We've all seen those pictures of the Six13 version of the Cannondale Scapel at last years Eurobike, a custom made one-off carbon/Al frame for Christophe Sauser. While Cannondale was worried about how to make a reverse-steering bike, Orbea went ahead and carbonized their OIZ soft tail XC bike, filling our need for a stiff, lightweight, carbon, soft-tail, XC race machine for 2007. As for carbon/ti soft tail action, Serotta's got that covered.

Another shot of this sexy bike
here and here.

Related articles:
EuroBike 2006 (bikemagic.com)
Spy pics: Orbea Oiz Carbon (mtbr.com)


Check out this reverse-steering bike action from Cannondale at Demo Days. Turn left, it goes right. Turn right, it goes left. This was retro-fitted onto a 'DayDodger', another cruiser-style bike new for this year. So is the lefty fork still on the left...or the right? What will those crazy cats at Cannondale come up with next, a motocross bike? Yeah right.

Interbike 2006


Today was the first day of Interbike Outdoor Demo 2006 in Nevada. Photos are just starting to get posted and so far there isn't much to get excited about. I anticipate seeing more 29er bikes/wheels/tires, new XTR on everything, SRAM Force groupo on the few road bikes, and what's a new bike without carbon fiber? Notably, Trek, Bell Sports, and Chris King are back at the show. Check out Interbike's 'Official' blog. For audio updates for your ipod, subscribe to Crooked Cog's daily podcasts.

Related links:
Interbike 2006 Photo Gallery (mtbr.com)
Interbike Kicks Off with Outdoor Demo Today (bicycleretailer.com)


'Tis the season for bike shows!
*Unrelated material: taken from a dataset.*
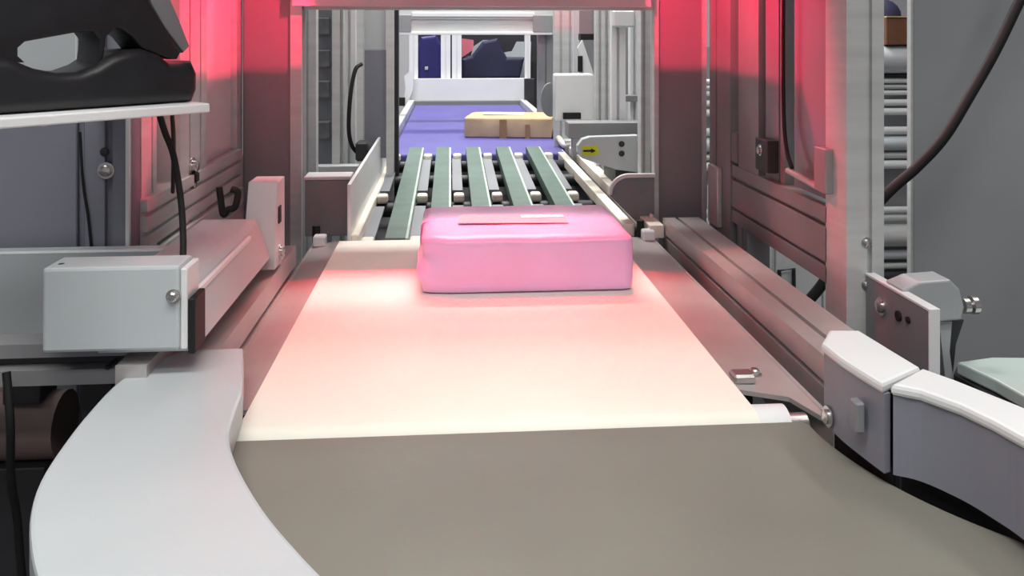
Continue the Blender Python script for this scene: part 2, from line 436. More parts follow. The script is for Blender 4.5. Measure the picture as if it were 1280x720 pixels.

Those lucky buggers across the pond get first peaks at new gear from Eurobike and EICMA. No, it's not the carbon-this and carbon-that, that's got me excited. Carbon was SO 1995. It's hydraulic shifting. Red 5, a start-up company from Germany has done a swell job of constructing a fully functional and well developed shifting system for mountain bikes. It's not our first forray into hydraulic shifting (see The Machinist's mod and Shimano's patent) but it's the closest to a working or finished product we've seen yet. From cyclingnews.com, it is reported that shifting is 'nearly frictionless, light, and performs with perfect accuracy'. The whole setup including F/R shifters, F/R derailleurs, with lines and fluid weigh 495 grams. Compare that to my XO setup of 538 grams. Hold your horses - don't sell your new XTR just yet. This hydraulic shifting system costs a cool 1500 EU (that's $2000 USD). Only 5 sets are currently in existence and they've already been spoken for. And then there's that pesky US patent Shimano has over hydraulic shifting. Looks like most of us will be stuck with shifting by good 'ol cable for a while yet.

Related article:
German outfit 5 Red introduces fully hydraulic shifter and derailleur set (cyclingnews.com)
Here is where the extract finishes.